Honesty is and always will be the fat kinder alternative! It is its own defense. It is a sign of moral courage. Though it's tapered edges can cause a lot of damage even to the most firm of hearts. There is no easy way to pad it with softness. Many a times it's severity brings a lot of things at stake. And that is why You get tempted to take the easier road, and maybe do a favor to the other person and yourself. You feel scared of dealing with the trauma. For example, the bitter reality of not loving a person who loves you is quite an uncomfortable situation. You do not want to blow off the person because he is a good friend so you choose the other gentler option of pulling the thread of words you should have not said. We do everything for our friends, and this is yet another thing you do to keep the friendship alive, not thinking about how long that could possibly work! For the moment it heals everything, and you feel you can keep the trail going for as long as it could go.

But if you think of it, it is still better to get it over with, than getting up a ladder of lies that gets closer to the dreaded end every time you pull off a lie. And trust me, the intensity keeps on increasing. You start with a small tiny step, and do not even realize when you start taking big laps. It becomes your normal speech. And the guilt never leaves your system.
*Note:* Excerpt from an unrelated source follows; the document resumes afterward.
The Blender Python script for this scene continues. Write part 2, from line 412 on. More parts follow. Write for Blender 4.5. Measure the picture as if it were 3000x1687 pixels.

It all depends on whether you feed the good or the evil inside you. If you develop a habit of speaking the truth, it comes naturally in your speech. You do not have to force it. Yes, you will have to deal with a lot of nonsense absurd reality issues. As they say, it ain't easy to walk the road of truthfulness with the sharp angles. It is painful a lot of times, but always quick. It will never be easy. The words sometimes carve a hollow inside people, and tears you apart too. Sometimes you know it is harsh, but you also know that stating the falsity would be harsher.
Relationships need trust, and you cannot build trust if you cannot even build a true statement. In the long run you will realize it always was the right alternative, the fat kinder alternative!